O primeiro módulo do curso de capacitação ‘Gênero, Feminismos e Masculinidades’ apresentou na última sexta-feira (15) no Centro de Estudos e Aperfeiçoamento Funcional do Ministério Público estadual (Ceaf), a experiência do projeto “E agora, José? Pelo Fim da Violência Contra a Mulher”, desenvolvido sob a coordenação do psicólogo e professor Flávio Urra, na cidade de Santo André, em São Paulo.
A aula inaugural contou ainda com uma palestra do psicólogo e pesquisador Diogo Souza Silva, que integra a Rede de Assistência Social, atuando com medidas socioeducativas. O curso é parte do ‘Projeto Homens que Queremos Ser’, do Centro de Apoio Operacional dos Direitos Humanos (Caodh), com o apoio do Grupo de Atuação Especial em Defesa da Mulher (Gedem) e da Central de Assessoramento Técnico Interdisciplinar (Cati) e capacitará 60 profissionais que atuam ou pretendem atuar com homens autores de violência doméstica, baseado na perspectiva feminista.
Na abertura do curso, que será composto por 12 módulos semanais, a coordenadora do Caodh, promotora de Justiça Márcia Teixeira, destacou a importância de trabalhar com o homem agressor diante do crescente número de casos de violência contra as mulheres. “Para além dos números, a gravidade da violência, muitas vezes acompanhada de fúria, demanda uma postura proativa para evitar a reincidência e a banalização desses crimes”, apontou a promotora, que explicou que o feminismo precisa ser entendido como uma luta pela igualdade de gêneros.
“A luta não é contra os homens, mas contra uma ideologia sexista, machista, conservadora e tensionante, que está cada vez mais visível na sociedade contemporânea”, salientou ela, que destacou ainda a oportunidade que é formar esses profissionais para atuar junto aos homens agressores. “Pretendemos que, ao final do curso, os formados elaborem projetos conosco que possam ser apresentados aos gestores estaduais e municipais, bem como a organizações não governamentais, para desenvolver parcerias que possam multiplicar essa atividade. Nós, na coordenação do Caodh, buscaremos uma aproximação com os prefeitos para intermediar esses contatos”, concluiu Márcia Teixeira.
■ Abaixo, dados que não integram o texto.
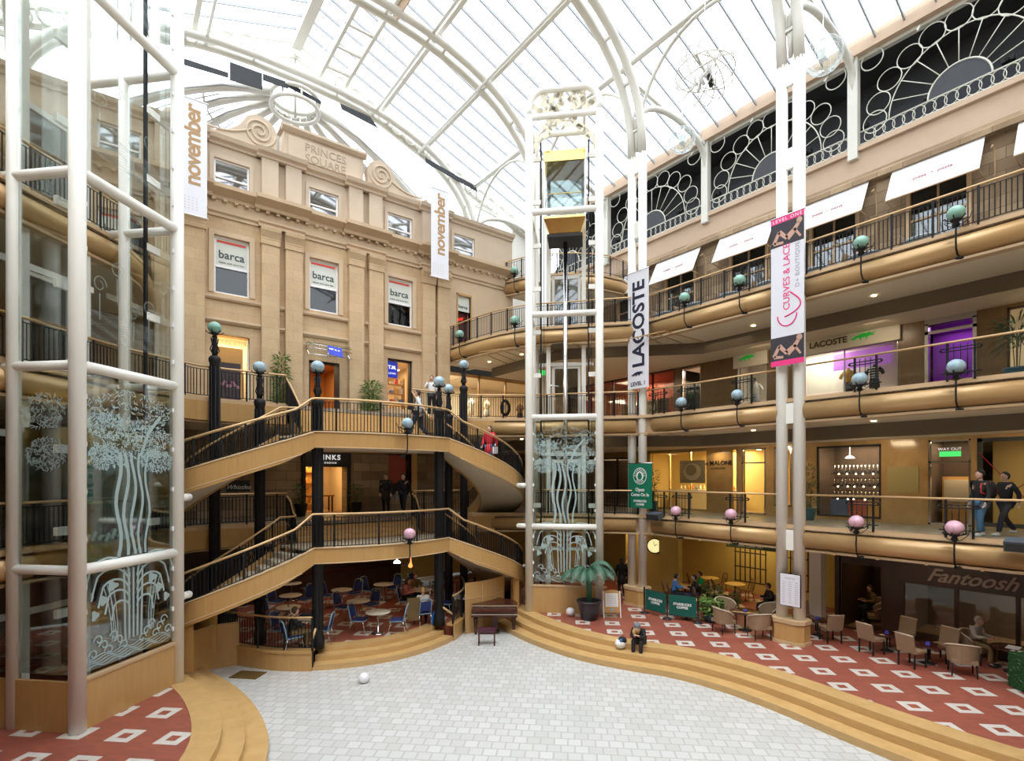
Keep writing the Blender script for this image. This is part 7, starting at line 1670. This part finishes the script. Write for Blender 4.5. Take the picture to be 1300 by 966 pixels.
    for s in (-1, 1): mb.ball(hd+Vector((.086, s*.032, .005)), .011, 6, 5)
    mb.xf(R).build('eyes', 'eye_dark', g); MB().ball(hd+Vector((.086, 0, -.062)), .018, 8, 4, (.5, 1.1, .3)).xf(R).build('mouth', 'lip', g)
    return g, R
AWAY, LEFT, RIGHT, TOWARD = H(90), H(180), H(0), H(-90)
def bag(g, R, c, s, mat, nm='bag'):
    MB().obox(c, (s*.5, 0, 0), (0, s*.25, 0), (0, 0, s*.6)).tube([Vector(c)+Vector((-s*.3, 0, s*.6)), Vector(c)+Vector((0, 0, s*1.2)), Vector(c)+Vector((s*.3, 0, s*.6))], .01, 5).xf(R).build(nm, mat, g)
LU = LZ['upper'][0]
zs = LU; y = 17.0; person((X(531, 16.9), 16.9, zs), LEFT, WALK, 'person in a pale hooded top and dark trousers striding along the upper landing', 'pale_hoodie', 'dark_denim', 'hair_brown', 'shoe_pale')
person((X(548, 19.9), 19.9, ZB), TOWARD, pose(elr=(.05, -.26, 1.2), wrr=(.16, -.1, 1.42)), 'person in a white shirt, hand to the chin, at the head of the steps', 'white_top', 'black_top', 'hair_brown')
aa = -72; zz_ = LZ['upper'][0]+(ZA-LZ['upper'][0])*(aa-A0)/(A1-A0)-.1
pr, Rr = person((CX+3.2*cos(radians(aa)), CY+3.2*sin(radians(aa)), zz_-.05), H(-115), WALK, 'person in a red coat carrying bags down the curved upper stair', 'red_coat', 'denim', 'hair_brown', long_hair=True, coat=1); bag(pr, Rr, (.1, .3, .75), .22, 'white_plastic', 'shopping_bag'); bag(pr, Rr, (.0, -.33, .95), .28, 'black_top', 'handbag')
person((X(490, 21.6), 21.6, ZA), TOWARD, STAND, 'person in black standing by the red picture, the one nearer the lit doorway', 'black_top', 'black_top', 'hair_black', coat=1)
q, Rq = person((X(512, 21.4), 21.4, ZA), TOWARD, WALK, 'person in black carrying a pale bag below the upper landing', 'black_top', 'dark_denim', 'hair_brown'); bag(q, Rq, (.05, -.32, .72), .2, 'blue_frame', 'shopping_bag')
# gallery walkers with backpack
px_ = 1245; x_ = 18.6; y_ = Yx(px_, x_)
q, Rq = person((x_, y_, ZA), LEFT, pose(knl=(.1, .1, .5), anl=(.12, .1, .09), knr=(-.02, -.1, .49), anr=(-.16, -.1, .1)), 'person in black jacket and blue jeans with a red and black backpack, first gallery', 'black_top', 'denim', 'hair_black', 'shoe_pale', sc=1.03)
MB().ball((-.24, 0, 1.22), .17, 12, 8, (.8, .9, 1.4)).xf(Rq).build('backpack', 'black_top', q); MB().ball((-.33, 0, 1.2), .1, 10, 6, (.8, .9, 1.5)).xf(Rq).build('backpack_pocket', 'croc_red', q); MB().tube([(-.12, .13, 1.42), (.1, .13, 1.36), (.12, .14, 1.15), (-.1, .16, 1.05)], .02, 5).xf(Rq).build('strap', 'croc_red', q)
person((19.2, Yx(1277, 19.2), ZA), LEFT, WALK, 'person in dark clothes striding behind the one with the backpack', 'black_top', 'dark_denim', 'hair_black', 'shoe_pale')
# ground floor
q = G(789, 757); person(q, AWAY, STAND, 'person in a long black coat standing with the back to us between palm and column', 'black_top', 'black_top', 'hair_black', coat=1, long_hair=True)
q = G(799, 752); person(q, H(120), STAND, 'person in a white shirt half hidden by the farther column', 'white_top', 'black_top', 'hair_brown')
q = G(856, 769); person(q, RIGHT, SIT, 'seated person in a blue top leaning forward behind the green barrier', 'blue_top', 'dark_denim', 'hair_black'); place(wc, wcu, tuple(q), RIGHT, 'wooden chair under the seated person in the blue top', 'wooden cafe chairs')
q = G(884, 771); person(q, LEFT, SIT, 'seated person in black with an arm over the green barrier', 'black_top', 'dark_denim', 'hair_black'); place(wc, wcu, tuple(q), LEFT, 'wooden chair under the person in black behind the green barrier', 'wooden cafe chairs')
q = G(891, 765); person(q, LEFT, SIT, 'seated person in a bright green top beyond the barrier', 'green_top', 'dark_denim', 'hair_brown', bare_arm=True); place(wc, wcu, tuple(q), LEFT, 'wooden chair under the person in the green top', 'wooden cafe chairs')
q = G(978, 785); person(q, LEFT, SIT, 'seated person in dark clothes reading beside the nearer column', 'black_top', 'black_top', 'hair_brown'); dup(ac, tuple(q), LEFT, 'wicker armchair under the reader in dark clothes', 'wicker armchairs')
q = dn+Vector((.55, .35, 0)); person(q, atan2(-.85, -.2), SIT, 'seated grey haired diner in a beige top beneath the script sign', 'beige_top', 'khaki', 'hair_grey'); dup(ac, tuple(q), atan2(-.85, -.2), 'wicker armchair under the grey haired diner', 'wicker armchairs')
q = Vector((22.5, 7.75, .5)); person(q, LEFT, SIT, 'seated person in khaki inside the dark cafe doorway', 'khaki', 'dark_denim', 'hair_brown'); dup(ac, tuple(q), LEFT, 'wicker armchair under the person in khaki', 'wicker armchairs')
# person on the steps: sits on the top tread, feet two treads lower
i0 = min(range(len(TS)), key=lambda i: abs((lambda X_, D_: 650+679*X_/D_)(.798*TS[i][0]-.602*TS[i][1], dep(*TS[i]))-818)); tp = Vector(TS[i0]); tn_ = (Vector(TS[i0+1])-Vector(TS[i0-1])).normalized(); outv = Vector((tn_.y, -tn_.x)); 
sp = Vector((tp.x+outv.x*.3, tp.y+outv.y*.3, .52-.43))
CROUCH = pose(pel=(0, 0, .53), waist=(.05, 0, .66), chest=(.2, 0, .84), neck=(.32, 0, .96), head=(.42, 0, 1.04), shl=(.24, .17, .93), shr=(.24, -.17, .93), ell=(.34, .2, .7), elr=(.34, -.2, .7), wrl=(.5, .08, .8), wrr=(.5, -.06, .8), hil=(.03, .09, .53), hir=(.03, -.09, .53), knl=(.4, .12, .62), knr=(.4, -.12, .62), anl=(.42, .12, .18), anr=(.42, -.12, .18))
q, Rq = person(sp, atan2(outv.y, outv.x), CROUCH, 'blond person in a dark coat and grey beanie sitting hunched on the terrace steps', 'black_top', 'black_top', 'hair_blond', 'shoe_pale', long_hair=True, hat='beanie_grey', coat=0)
MB().tube([(.36, -.06, 1.04), (.42, -.09, .9), (.44, -.08, .75)], [.05, .06, .03], 8).xf(Rq).build('loose_hair', 'hair_blond', q)
i1 = i0-2; b = Vector(TS[i0])+outv*.62+Vector((-tn_.x, -tn_.y))*.55
g = thing('shoulder_bag', 'black and white rounded bag resting on the step beside the hunched person', 'bag', (b.x, b.y, .352)); MB().ball((b.x, b.y, .53), .2, 16, 10, (1, .8, .85)).build('bag_body', 'white_cloth', g); MB().ball((b.x+.04, b.y-.02, .62), .17, 14, 8, (1, .85, .7)).build('flap', 'black_top', g); MB().lathe([(.05, 0), (0, .01)], 10, (b.x-.1, b.y-.1, .66), (-.6, -.7, .5)).build('blue_patch', 'blue_top', g)
MB().tube([(b.x-.15, b.y, .6), (b.x, b.y, .9), (b.x+.15, b.y, .62)], .012, 5).build('strap', 'grey_cloth', g)
# cafe below the stairs
q = G(515, 776); person(q, RIGHT, SIT, 'seated person in a pink top leaning over a table in the cafe', 'pink_top', 'black_top', 'hair_brown', long_hair=True); dup(bc, tuple(q), RIGHT, 'blue cafe chair under the person in pink', 'blue metal cafe chairs')
q = G(527, 768); person(q, H(-60), SIT, 'seated auburn haired person behind the one in pink', 'khaki', 'black_top', plain('hair_auburn', (.16, .05, .02), .6) and 'hair_auburn', long_hair=True); dup(bc, tuple(q), H(-60), 'blue cafe chair under the auburn haired person', 'blue metal cafe chairs')
q = G(537, 793); person(q, H(100), SIT, 'seated person in a white top with the back to us near the step handrail', 'white_top', 'black_top', 'hair_blond'); c_ = dup(bc, tuple(q), H(120), 'blue cafe chair with a brown coat over its back', 'blue metal cafe chairs')
qq = q+Vector((.602*-.2-.3*.798, .798*-.2+.3*.602, 0)); MB_ = MB().add([(-.22, 0, .95), (.22, 0, .95), (.26, -.1, .5), (.2, -.12, .2), (-.2, -.1, .16), (-.28, -.08, .5), (-.22, .08, .95), (.22, .08, .95), (.24, .1, .55), (-.24, .1, .5)], [(0, 1, 2, 5), (5, 2, 3, 4), (1, 0, 6, 7), (7, 6, 9, 8), (1, 7, 8, 2), (0, 5, 9, 6)]); o = MB_.build('draped_coat', 'khaki', None, origin=(0, 0, 0)); o.location = (qq.x, qq.y, .55); o.rotation_euler = (0, 0, H(20)); tag(o, 'brown coat draped over the back of a cafe chair', 'coat')
q = G(371, 826); person(q, H(40), SIT, 'seated person in dark clothes behind the low curved railing', 'black_top', 'khaki', 'hair_brown'); dup(bc, tuple(q), H(40), 'blue cafe chair under the person behind the curved railing', 'blue metal cafe chairs')
q = G(577, 793); tag(MB().lathe([(.1, 0), (.14, .1), (.13, .3), (.05, .42), (.03, .5)], 12).build('blue_bag', plain('bag_blue', (.0, .12, .45), .6), None, origin=(0, 0, 0)), 'bright blue bag on the cafe floor behind the step handrail', 'bag').location = tuple(G(551, 793))
q = Vector((23.1, 6.95, .5)); person(q, TOWARD, STAND, 'person in black standing deep inside the dark cafe doorway', 'black_top', 'black_top', 'hair_black')

# ---- ordinals for look-alikes in rows, counted from a landmark one can find
WORDS = ['first', 'second', 'third', 'fourth', 'fifth', 'sixth', 'seventh', 'eighth', 'ninth', 'tenth', 'eleventh', 'twelfth', 'thirteenth', 'fourteenth', 'fifteenth', 'sixteenth']
def number(start, key, fmt):
    L = sorted([o for o in scene.objects if o.parent is None and str(o.get('label', '')).startswith(start)], key=key)
    for i, o in enumerate(L): o['label'] = fmt % WORDS[i]
number('small black floodlight', lambda o: -o.location.y, 'small black floodlight behind the iron lunettes, %s counting from the lift end')
number('small perfume bottle', lambda o: -o.location.y, 'small perfume bottle on the yellow shop counter, %s counting from the lift end')
number('slim brass gooseneck', lambda o: -o.location.y, 'slim brass gooseneck lamp between the awnings, %s counting from the lift end')
number('chrome rail of garments', lambda o: -o.location.y, 'chrome rail of garments behind the lettered banner column, %s from the lift end')
number('pale topped restaurant table', lambda o: -o.location.y, 'pale restaurant table behind the awning gallery railing, %s from the lift end')
number('dark backed restaurant chair', lambda o: -o.location.y, 'restaurant chair behind the awning gallery railing, %s from the lift end')
number('round recessed downlight', lambda o: -o.location.y, 'round recessed downlight inside the east shops, %s counting from the lift end')
number('white coffee cup', lambda o: o.location.x, 'white coffee cup on the pine table behind the planter, %s from the planter')
number('small warm ceiling downlight', lambda o: o.location.x, 'small warm ceiling downlight inside the facade shops, %s counting from the west')
GB = [o for o in scene.objects if o.name.startswith('goods_box')]
for o in GB:
    r = round((o.location.z-ZB-.631)/.45); c = round((o.location.x-WX[3]+.6)/.24); o['label'] = 'boxed item on the %s shelf up in the facade shop window, %s from the west' % (WORDS[r], WORDS[c])
for z, t in ((ZC, 'upper'), (ZB, 'lower')):
    L = sorted([o for o in scene.objects if str(o.get('label', '')).startswith('round warm downlight') and abs(o.location.z-z+.765) < .1], key=lambda o: dep(o.location.x, o.location.y))
    for i, o in enumerate(L): o['label'] = 'warm downlight in the %s gallery soffit, %s counting away from the camera' % (t, WORDS[i])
O psicólogo Flávio Urra, coordenador do grupo ‘E Agora José? Pelo Fim da Violência contra a Mulher’, afirmou que, ao longo do seu trabalho, detectou que a maior parte dos homens agressores desconhece a temática de gênero e até mesmo as leis que garantem os direitos das mulheres. “No primeiro encontro que fazemos com eles, lemos a Lei Maria da Penha e a maioria fica surpresa”, disse.
O professor falou ainda que, a partir dessa percepção, o programa busca questionar os papéis sociais de gênero que legitimam as desigualdades sociais e a violência contra as mulheres. “Nossa sociedade se baseia em modelos orientados por uma visão patriarcal, que valoriza os aspectos ligados ao masculino e inferioriza os aspectos femininos”, destacou, afirmando que é preciso envolver o homem na discussão do feminismo para desconstruir uma hierarquia machista de valores, onde o masculino ocupa o lugar de dominador. “Esses homens aprenderam a ser assim numa sociedade estruturalmente machista”, acrescentou, apontando que o trabalho junto ao agressor é apenas parte de um trabalho maior, que deve promover uma mudança cultural na sociedade. “Uma cultura que desvaloriza e oprime as mulheres acaba por legitimar e banalizar a violência doméstica de gênero”, concluiu.
O psicólogo Diogo Souza Silva, que integra a Rede de Assistência Social, afirmou que para pensar as medidas socioeducativas é preciso ir além das questões da masculinidade. “Implica pensar gênero de um modo geral, estrutural, pensar racismo e também pensar questões de LGBT-fobia”. Diogo ressaltou que a maioria dos jovens que cumprem medidas socioeducativas hoje são negros, do gênero masculino, e inseridos numa realidade de desigualdades. “É um ambiente onde componentes de racismo, sexismo e classismo fazem com que uma série de violências sejam cometidas”, afirmou, acrescentando que discutir masculinidades é fundamental para o atendimento desses agressores. “Todas as formas de opressão num sistema de dominação estão vinculadas e precisam ser levadas em conta se queremos reverter esse quadro”. Na sua fala, o pesquisador considerou a relação entre masculinidades negras e saúde do homem e dos homens trans. “Essa discussão precisa ser racializada. É preciso pensar como intelectuais majoritariamente negras, de um feminismo negro ou interseccional, têm produzido ideias e modos de pensar as questões das masculinidades e, principalmente, de como a masculinidade hegemônica forma brancos e negros e como a violência opera sobre essas pessoas”, concluiu o professor.